For enhanced safety, the front and second-row seat shoulder belts of the Kia EV9 have pretensioners to tighten the seatbelts and eliminate dangerous slack in the event of a collision and force limiters to limit the pressure the belts will exert on the passengers. The BMW X7 doesn’t offer pretensioners for its second-row seat belts.
For enhanced safety, the front seat shoulder belts of the Kia EV9 are height-adjustable to accommodate a wide variety of driver and passenger heights. A better fit can prevent injuries and the increased comfort also encourages passengers to buckle up. The BMW X7 doesn’t offer height-adjustable front seat belts.
Both the EV9 and X7 have child safety locks to prevent children from opening the rear doors. The EV9 has power child safety locks, allowing the driver to activate and deactivate them from the driver's seat and to know when they're engaged. The X7’s child locks have to be individually engaged at each rear door with a manual switch. The driver can’t know the status of the locks without opening the doors and checking them.

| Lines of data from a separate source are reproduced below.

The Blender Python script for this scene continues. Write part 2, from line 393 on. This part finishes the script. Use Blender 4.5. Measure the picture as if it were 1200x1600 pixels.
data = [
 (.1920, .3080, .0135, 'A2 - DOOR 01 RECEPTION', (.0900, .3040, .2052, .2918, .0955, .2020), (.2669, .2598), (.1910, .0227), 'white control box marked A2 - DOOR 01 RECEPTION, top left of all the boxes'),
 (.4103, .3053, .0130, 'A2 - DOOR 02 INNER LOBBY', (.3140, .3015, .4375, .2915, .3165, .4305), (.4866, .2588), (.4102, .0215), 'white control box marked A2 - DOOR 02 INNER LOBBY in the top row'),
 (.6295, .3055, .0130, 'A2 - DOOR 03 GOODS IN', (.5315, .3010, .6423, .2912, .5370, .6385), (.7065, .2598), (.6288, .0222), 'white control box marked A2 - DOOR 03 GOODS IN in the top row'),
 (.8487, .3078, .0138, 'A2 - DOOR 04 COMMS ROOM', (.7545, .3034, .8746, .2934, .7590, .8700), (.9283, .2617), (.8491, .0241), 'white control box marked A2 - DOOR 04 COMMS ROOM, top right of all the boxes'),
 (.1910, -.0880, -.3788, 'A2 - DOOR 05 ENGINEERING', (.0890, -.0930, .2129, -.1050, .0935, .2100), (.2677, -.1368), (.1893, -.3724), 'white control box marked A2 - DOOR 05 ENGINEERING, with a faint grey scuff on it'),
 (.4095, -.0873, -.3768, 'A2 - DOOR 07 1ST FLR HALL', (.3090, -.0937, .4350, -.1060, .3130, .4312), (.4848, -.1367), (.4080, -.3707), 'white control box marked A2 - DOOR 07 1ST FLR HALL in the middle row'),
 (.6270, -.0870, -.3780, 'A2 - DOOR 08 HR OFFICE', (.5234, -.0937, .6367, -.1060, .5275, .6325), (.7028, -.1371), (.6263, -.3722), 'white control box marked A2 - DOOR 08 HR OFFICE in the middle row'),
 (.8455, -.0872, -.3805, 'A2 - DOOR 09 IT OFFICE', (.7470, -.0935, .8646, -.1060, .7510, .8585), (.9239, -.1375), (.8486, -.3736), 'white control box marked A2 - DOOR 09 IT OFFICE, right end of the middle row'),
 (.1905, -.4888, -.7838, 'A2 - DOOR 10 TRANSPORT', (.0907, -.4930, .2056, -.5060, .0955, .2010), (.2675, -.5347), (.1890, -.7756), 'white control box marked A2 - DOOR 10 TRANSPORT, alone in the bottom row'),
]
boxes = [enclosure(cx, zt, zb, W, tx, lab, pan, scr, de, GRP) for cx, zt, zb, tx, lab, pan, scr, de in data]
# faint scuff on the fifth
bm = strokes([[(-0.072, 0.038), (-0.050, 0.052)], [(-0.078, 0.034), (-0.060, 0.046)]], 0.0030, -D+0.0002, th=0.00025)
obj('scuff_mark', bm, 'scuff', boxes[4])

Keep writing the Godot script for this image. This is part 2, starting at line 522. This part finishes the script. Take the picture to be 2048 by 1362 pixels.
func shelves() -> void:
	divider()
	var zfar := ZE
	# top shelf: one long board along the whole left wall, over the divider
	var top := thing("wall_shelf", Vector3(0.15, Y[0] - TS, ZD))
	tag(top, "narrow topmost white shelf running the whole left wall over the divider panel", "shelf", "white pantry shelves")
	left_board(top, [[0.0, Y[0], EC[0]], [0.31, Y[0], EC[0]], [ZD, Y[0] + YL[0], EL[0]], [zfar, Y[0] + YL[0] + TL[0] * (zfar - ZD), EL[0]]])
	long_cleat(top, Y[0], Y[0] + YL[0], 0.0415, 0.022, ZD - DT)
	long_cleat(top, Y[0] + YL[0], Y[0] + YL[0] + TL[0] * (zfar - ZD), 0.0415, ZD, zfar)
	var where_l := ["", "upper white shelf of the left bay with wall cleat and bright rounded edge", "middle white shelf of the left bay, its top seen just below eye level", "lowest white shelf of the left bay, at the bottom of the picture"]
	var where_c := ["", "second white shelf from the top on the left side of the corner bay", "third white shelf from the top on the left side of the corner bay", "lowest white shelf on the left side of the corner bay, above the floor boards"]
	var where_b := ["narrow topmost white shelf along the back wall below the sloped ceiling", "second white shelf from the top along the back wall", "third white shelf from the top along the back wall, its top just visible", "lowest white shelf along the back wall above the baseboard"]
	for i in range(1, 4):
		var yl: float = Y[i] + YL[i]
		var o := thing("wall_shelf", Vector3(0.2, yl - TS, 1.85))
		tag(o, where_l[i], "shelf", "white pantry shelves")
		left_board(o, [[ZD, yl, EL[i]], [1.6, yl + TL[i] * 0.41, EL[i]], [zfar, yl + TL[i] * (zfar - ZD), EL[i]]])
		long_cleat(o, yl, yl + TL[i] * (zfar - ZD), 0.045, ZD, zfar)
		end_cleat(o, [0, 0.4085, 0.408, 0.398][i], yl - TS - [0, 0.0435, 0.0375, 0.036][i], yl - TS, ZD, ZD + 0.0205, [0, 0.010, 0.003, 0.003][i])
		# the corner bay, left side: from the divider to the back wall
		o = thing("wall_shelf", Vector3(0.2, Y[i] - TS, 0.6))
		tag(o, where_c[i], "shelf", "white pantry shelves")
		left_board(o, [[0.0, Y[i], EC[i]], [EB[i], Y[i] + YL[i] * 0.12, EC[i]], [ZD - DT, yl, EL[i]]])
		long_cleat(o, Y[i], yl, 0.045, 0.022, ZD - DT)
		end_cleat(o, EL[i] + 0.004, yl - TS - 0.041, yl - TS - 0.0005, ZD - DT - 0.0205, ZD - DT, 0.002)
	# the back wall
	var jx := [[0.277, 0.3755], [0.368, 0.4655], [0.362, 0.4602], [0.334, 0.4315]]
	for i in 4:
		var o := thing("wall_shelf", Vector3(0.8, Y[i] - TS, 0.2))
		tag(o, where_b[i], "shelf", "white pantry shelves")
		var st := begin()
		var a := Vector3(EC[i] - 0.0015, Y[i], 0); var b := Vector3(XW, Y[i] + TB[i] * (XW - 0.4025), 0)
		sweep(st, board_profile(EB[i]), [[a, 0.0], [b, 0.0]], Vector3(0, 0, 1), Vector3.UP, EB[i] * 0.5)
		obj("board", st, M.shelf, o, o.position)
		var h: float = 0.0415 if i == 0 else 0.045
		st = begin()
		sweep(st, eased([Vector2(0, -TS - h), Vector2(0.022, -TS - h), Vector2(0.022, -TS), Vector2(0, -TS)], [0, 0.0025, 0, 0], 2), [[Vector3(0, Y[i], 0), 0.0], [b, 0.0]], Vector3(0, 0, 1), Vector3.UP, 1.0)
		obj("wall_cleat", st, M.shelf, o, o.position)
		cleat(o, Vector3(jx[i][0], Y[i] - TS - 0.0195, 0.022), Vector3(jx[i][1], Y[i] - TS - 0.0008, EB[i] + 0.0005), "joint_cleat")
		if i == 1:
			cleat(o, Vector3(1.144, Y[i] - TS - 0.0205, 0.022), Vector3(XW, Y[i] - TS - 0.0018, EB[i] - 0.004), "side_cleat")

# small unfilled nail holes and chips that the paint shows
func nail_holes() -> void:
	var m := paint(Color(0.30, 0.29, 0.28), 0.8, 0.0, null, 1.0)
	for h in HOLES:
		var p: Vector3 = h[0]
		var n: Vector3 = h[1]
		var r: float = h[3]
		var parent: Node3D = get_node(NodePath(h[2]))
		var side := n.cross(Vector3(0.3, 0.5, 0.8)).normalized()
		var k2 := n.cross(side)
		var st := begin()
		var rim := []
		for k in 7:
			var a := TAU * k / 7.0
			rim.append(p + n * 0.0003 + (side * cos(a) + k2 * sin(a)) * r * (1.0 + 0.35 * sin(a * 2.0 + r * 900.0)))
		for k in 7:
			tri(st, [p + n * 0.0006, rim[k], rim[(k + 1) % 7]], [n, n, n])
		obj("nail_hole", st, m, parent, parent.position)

In the past twenty years hundreds of infants and young children have died after being left in vehicles, usually by accident. When turning the vehicle off, drivers of the EV9 are reminded to check the back seat if they opened the rear door before starting out. The X7 doesn’t offer a back seat reminder.
The EV9 has a standard front seat center airbag, which deploys between the driver and front passenger, protecting them from injuries caused by striking each other in serious side impacts. The X7 doesn’t offer front seat center airbags.
Both the EV9 and the X7 have standard driver and passenger frontal airbags, front and rear side-impact airbags, driver knee airbags, side-impact head airbags, four-wheel antilock brakes, traction control, electronic stability systems to prevent skidding, crash mitigating brakes, daytime running lights, lane departure warning systems, blind spot warning systems, rearview cameras, rear cross-path warning, driver alert monitors and available around view monitors.
The Kia EV9 (Built after January 2024) achieved a “Top Safety Pick” rating from the Insurance Institute for Highway Safety (IIHS) for the 2024 model year. This recognition was based on its impressive performance in the small overlap frontal crash test, updated side impact crash test, headlight evaluations, and pedestrian crash prevention testing. The X7 has not yet been evaluated by the IIHS for 2024.